On dit de nos pommes et de nos petits agneaux de prés salés qu'ils sont les meilleurs du monde, que notre foie gras se mesure fièrement à celui du Périgord et que personne ne devrait même prétendre à un sirop d'érable qui s'approche du nôtre. On raconte aussi que les femmes d'ici sont parmi les plus belles du monde (constat absolument improuvable, mais régulièrement soutenu par les dires d'étrangers qu'on pourrait accuser d'être complaisants et vilement flatteurs, mais que je me plais à croire honnêtes, lucides, et raffinés). On a le produit local fier et on a bien raison, mais ce n'est pas parce qu'il sort des merveilles de notre terroir et des hommes extraordinaires de nos berceaux en babiche qu'on devrait se forcer à bouder les fruits d'ailleurs.
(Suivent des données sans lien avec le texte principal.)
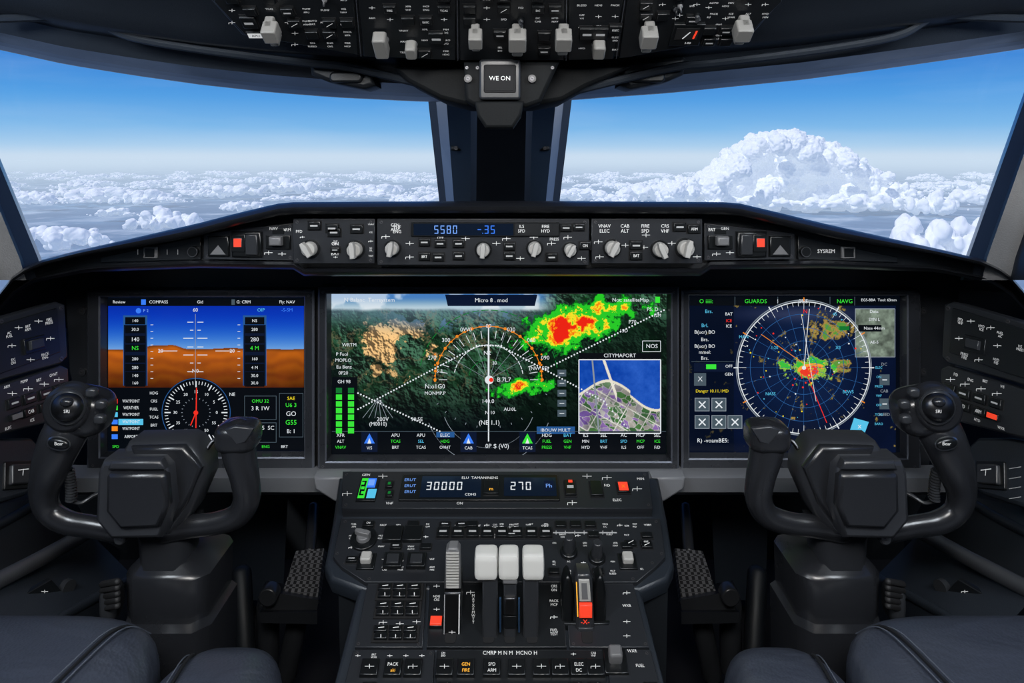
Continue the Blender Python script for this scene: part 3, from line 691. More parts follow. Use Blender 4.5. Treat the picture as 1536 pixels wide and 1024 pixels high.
# ---- RADAR
mb=MB('symbology'); cx,cy=1204,550
mb.rect(fp,1034,444,1347,457,A,'e_black')
for x in (1101,1165,1243,1280): mb.line(fp,[(x,444),(x,457)],.8,B_,'e_tile')
tx(mb,[('O iiiii:',1058,451,6),('GUARDS',1132,451,6),('NAVG',1265,451,6)],B_,'e_green'); tx(mb,[('1',1165,451,6),('0%S',1203,451,6),('EGS-BBA  Tool: 63mm',1316,449,4)],B_,'e_white')
mb.ring(fp,cx,cy,97.8,99.2,B_,'e_white',seg=120); mb.ring(fp,cx,cy,100.3,101.6,A+.0002,'e_grey',seg=120)
for r in (20,40,60,80): mb.ring(fp,cx,cy,r-.4,r+.4,A+.0002,'e_steel',seg=80)
for t in range(0,360,15): mb.tick(fp,cx,cy,12,96,t,.45,A+.0002,'e_steel')
for t in range(0,360,5): mb.tick(fp,cx,cy,92 if t%30 else 86,98,t,.6,B_,'e_white')
for t in range(0,360,30): mb.tick(fp,cx,cy,99,105,t,1.6,B_,'e_orange' if t%60 else 'e_white')
mb.line(fp,[(1212,462),(1204,550)],1.0,C_,'e_white'); mb.line(fp,[(1204,550),(1238,632)],1.0,C_,'e_red'); mb.line(fp,[(1206,545),(1140,500)],.9,C_,'e_orange'); mb.line(fp,[(1200,470),(1222,600)],.7,C_,'e_white')
mb.disc(fp,1204,550,3,C_,'e_white'); mb.text(fp,'N',1206,466,6,C_,'e_red')
r2=random.Random(3)
for i in range(60):
    a=r2.uniform(0,6.28);r=r2.uniform(10,92); mb.disc(fp,cx+r*math.cos(a),cy+r*math.sin(a),r2.uniform(.6,1.5),C_,r2.choice(('e_white','e_cyan','e_yellow','e_red')),6)
for x,y,s_ in ((1114,504,'MAN'),(1154,589,'NASS'),(1270,586,'B0W5'),(1250,470,'45'),(1255,520,'X3'),(1160,520,'1:20')):
    mb.text(fp,s_,x,y,4.5,C_,'e_cyan')
mb.rect(fp,1257,488,1272,494,B_,'e_dgreen')
for i,y in enumerate((466,487,497,508,518,527,536)): mb.text(fp,rnd.choice(('B(ucr) BO','Brs.','Gres','Brl.','mmel:','Roowssel')) ,1056 if i else 1062,y,5.2,B_,'e_cyan' if i in(0,1) else 'e_white')
for y in (470,480,488,548,560): label(mb,fp,1092,y,4.5,B_,'e_red' if y==480 else 'e_white')
mb.line(fp,[(1036,541),(1100,541)],.7,B_,'e_tile'); mb.rect(fp,1040,558,1058,577,B_,'e_tile'); mb.text(fp,'X',1049,567,7,C_,'e_white'); mb.rect(fp,1040,543,1098,556,A+.0004,'e_navy'); mb.rect(fp,1058,545,1073,552,B_,'e_green')
mb.text(fp,'Dangcr 10.11.1MD',1067,585,4.5,B_,'e_yellow')
for x,y in ((1052,605),(1077,605),(1052,631),(1077,631),(1101,631)):
    mb.rect(fp,x-11,y-10,x+11,y+10,B_,'e_grey'); mb.rect(fp,x-10,y-9,x+10,y+9,B_+.0001,'e_tile'); mb.line(fp,[(x-5,y-5),(x+5,y+5)],1.8,C_,'e_white'); mb.line(fp,[(x-5,y+5),(x+5,y-5)],1.8,C_,'e_white')
mb.text(fp,'R) -voamBE5:',1068,659,6,B_,'e_white')
mb.poly(fp,[(1279,625),(1301,631),(1294,650),(1273,643)],B_,'e_cyan'); mb.text(fp,'x',1287,637,8,C_,'e_white')
q=[(1281,462),(1340,462),(1340,534),(1281,534),(1281,462)]; mb.line(fp,q,1,B_,'e_grey')
for y,s_ in ((466,'Data:'),(478,'SYN L'),(491,'Nase 44mm'),(512,'AE-5')): mb.text(fp,s_,1309,y,4.5,C_,'e_white')
mb.rect(fp,1285,486,1320,496,B_,'e_black')
for y in (568,604): mb.rect(fp,1317,y-8,1332,y+8,B_,'e_tile'); mb.line(fp,[(1321,y),(1328,y)],1.5,C_,'e_white')
for y in (545,585,620): label(mb,fp,1324,y,4.5,B_,'e_grey')
for y in range(550,640,14): label(mb,fp,1316,y,3.5,B_,'e_cyan')
mb.build(s3)

# ============================================================= SIDE PANELS
for m in (0,1):
    X=(lambda x:1514-x) if m else (lambda x:x)
    def frame(a,b,c):
        pa,pb,pc=[W(X(p[0]),p[1],p[2]) for p in (a,b,c)]
        return fr3(pb,pa,pc) if m else fr3(pa,pb,pc)
    mb=MB('side_switch_panel')
    f1=frame((0,580,1.02),(105,545,1.16),(0,480,1.04))
    O=[(X(p[0]),p[1]) for p in ((-60,495),(-4,478),(85,452),(98,456),(102,535),(92,545),(-4,572),(-60,590))]
    mb.prism(f1,O,-.03,.0,'panel_grey',.003)
    I=[(X(p[0]),p[1]) for p in ((-50,500),(0,486),(82,462),(88,528),(0,560),(-50,575))]
    mb.prism(f1,I,.0,.004,'panel_black',.001)
    for x,y in ((10,500),(38,490),(70,480),(16,540),(64,532),(-20,520)): label(mb,f1,X(x),y,3.4,.0045,n=2)
    for x,y in ((14,519),(72,508),(42,540),(54,482),(24,492)): bracket(mb,f1,X(x),y,6,.0045)
    mb.box(f1,min(X(30),X(62)),506,max(X(30),X(62)),529,.004,.008,'button_black',.001); mb.box(f1,min(X(36),X(56)),510,max(X(36),X(56)),524,.008,.013,'knob_dark',.001)
    for x,y in ((92,462),(92,538),(2,482)): screw(mb,f1,X(x),y,3,.0)
    f2=frame((0,655,1.00),(105,615,1.14),(0,575,1.02))
    O=[(X(p[0]),p[1]) for p in ((-60,598),(-4,578),(92,547),(103,552),(106,615),(92,628),(0,652),(-60,665))]
    mb.prism(f2,O,-.03,.0,'panel_grey',.003)
    for x,y in ((10,578),(36,570),(58,568),(80,560),(12,640),(48,628)): label(mb,f2,X(x),y+2,3.4,.0005,n=1)
    for x,y in ((18,603),(42,596),(66,589),(88,582)): 
        bracket(mb,f2,X(x),y-13,7,.0005); button(mb,f2,X(x),y+2,9,7,.0,2)
    for x,y in ((42,616),(66,608),(88,602)): button(mb,f2,X(x),y+2,9,6,.0,1)
    mb.box(f2,min(X(12),X(30)),620,max(X(12),X(30)),630,.0,.006,'button_black',.001,'lamp_red' if m else 'knob_mid')
    f3=frame((0,740,1.00),(60,735,1.07),(0,655,1.03))
    mb.prism(f3,[(X(p[0]),p[1]) for p in ((-70,668),(0,655),(48,655),(62,668),(60,728),(40,742),(-70,775))],-.04,.0,'shell_plastic',.006)
    x0,x1=sorted((X(4),X(47))); mb.rbox(f3,x0,692,x1,734,2,.0,.004,'button_black',.001); mb.rbox(f3,x0+6,698,x1-6,728,2,.004,.010,'knob_dark',.002)
    xc=(x0+x1)/2; mb.line(f3,[(xc-8,708),(xc+8,706)],1,.0105,'legend'); mb.line(f3,[(xc,706),(xc-1,716)],1,.0105,'legend')
    if m:
        for y in (700,715,730,745): mb.line(f3,[(X(-18),y),(X(0),y+3)],.8,.0005,'legend_dim')
    mb.build()
    mb=MB('side_console')
    def q(*ps): 
        return [W(X(x),y,Y) for x,y,Y in ps]
    far=q((70,742,1.24),(132,796,1.22),(198,862,1.20),(210,1100,1.20))
    near=q((-70,770,.94),(-50,880,.94),(28,965,.93),(30,1290,.93))
    mb.grid([far,near],'shell_plastic')
    mb.grid([q((40,735,1.22),(96,772,1.21),(132,796,1.22)),q((-80,760,.94),(-60,830,.94),(-50,880,.94))],'shell_dark')
    for (p,r_,mt) in ((((150,788,1.2),(60,838,1.05),(-50,895,.93)),.012,'button_grey'),(((205,862,1.2),(110,915,1.05),(20,972,.92)),.008,'shell_plastic'),(((75,742,1.24),(20,775,1.1),(-60,815,.95)),.008,'shell_plastic')):
        mb.tube(q(*p),[r_]*3,mt,10,5)
    f4=frame((28,930,1.0),(125,868,1.10),(18,895,.99))
    mb.prism(f4,[(X(p[0]),p[1]) for p in ((10,905),(75,868),(92,886),(30,925))],-.006,.0035,'panel_black',.001)
    for x,y in ((40,900),(52,893),(64,886),(44,914),(30,908)): bracket(mb,f4,X(x),y,5,.004)
    mb.cyl(f4,X(100),880,10,-.004,.006,'knob_dark',18)
    mb.build()
    mb=MB('wall_right' if m else 'wall_left'); sx=1 if m else -1
    def slab(y0,z0a,z0b,y1,z1a,z1b):
        mb.hexa([Vector((sx*1.12,y0,z0a)),Vector((sx*1.12,y1,z1a)),Vector((sx*1.12,y1,z1b)),Vector((sx*1.12,y0,z0b))],[Vector((sx*1.18,y0,z0a)),Vector((sx*1.18,y1,z1a)),Vector((sx*1.18,y1,z1b)),Vector((sx*1.18,y0,z0b))],'shell_plastic')
    slab(-2.4,0,CZ-.2,1.25,0,CZ-.24); slab(1.25,0,CZ-.28,2.0,0,CZ-.40); slab(-2.4,CZ-.2,CZ+.62,.30,CZ-.2,CZ+.62)
    mb.build()
mb=MB('floor'); mb.hexa([Vector((-1.2,-2.4,0)),Vector((1.2,-2.4,0)),Vector((1.2,2.0,0)),Vector((-1.2,2.0,0))],[Vector((-1.2,-2.4,-.05)),Vector((1.2,-2.4,-.05)),Vector((1.2,2.0,-.05)),Vector((-1.2,2.0,-.05))],'floor_carpet'); mb.build()
mb=MB('wall_front'); mb.hexa([Vector((-1.2,1.95,0)),Vector((1.2,1.95,0)),Vector((1.2,1.95,CZ-.4)),Vector((-1.2,1.95,CZ-.4))],[Vector((-1.2,2.0,0)),Vector((1.2,2.0,0)),Vector((1.2,2.0,CZ-.4)),Vector((-1.2,2.0,CZ-.4))],'shell_dark'); mb.build()
mb=MB('wall_back'); mb.hexa([Vector((-1.2,-2.42,0)),Vector((1.2,-2.42,0)),Vector((1.2,-2.42,CZ+.62)),Vector((-1.2,-2.42,CZ+.62))],[Vector((-1.2,-2.48,0)),Vector((1.2,-2.48,0)),Vector((1.2,-2.48,CZ+.62)),Vector((-1.2,-2.48,CZ+.62))],'shell_plastic'); mb.build()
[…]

Et si je reste presque absurdement fière de la pureté de ma laine et du pays qui m'a vue naître, si je me reconnais un penchant prononcé pour le goût du bleuet, je garde une sainte terreur du chauvinisme. Triste destin de celui ou celle qui, dans un monde riche et métissé où le choix n'est plus luxe, choisit de s'en tenir exclusivement à ce qui lui ressemble. Déprimant régime de légumes racines. Angoissant esprit que celui qui manque d'ouverture, inquiétant coeur que celui qui n'est pas curieux de son prochain. La seule chose qui devrait être exclusive en amour - et se consommer pur à 100% - est l'amour lui-même.

POST-SCRIPTUM

Métissé

J'aime l'adjectif métissé. Dénué de toute connotation péjorative, il devient pour moi symbole d'alliance, de beautés différentes que le rapprochement exalte. Je vois des saveurs enlacées, des textures se marier, des langues s'entremêler gracieusement. J'aime mon pays métissé depuis toujours, depuis la première patate carottée mi-française mi-irlandaise, depuis la première eau d'érable bouillie par une main angevine en terre algonquine.

Mélangée

J'étais revenue un après-midi de la maternelle en annonçant qu'il y avait dans ma classe un Ponais. «Un Japonais ou un Polonais?» On ne l'a jamais su. «Il vient du Pon ou de la Pogne?» Mystère. «Il a les yeux comment?» Mélangés, avais-je répondu. «Ah. Il est mignon?» Cette fois la réponse n'avait pas tardé: «C'est un garçon!»

Cuisine

«Si on était une cuisine, tu sais laquelle on serait?» a demandé à sa copine un jeune homme assis près de moi au restaurant. «Je sais pas, a-t-elle répondu... de la cuisine de cabane à sucre?» Le jeune homme, qui avait la peau café au lait et le cheveu crépu, a répondu: «Non, de la cuisine fusion.». «C'est n'importe quoi, la cuisine fusion», a fait remarquer la blonde copine avec justesse. «Oui, c'est vrai, a répliqué son amoureux. Mais souvent ça goûte bon.»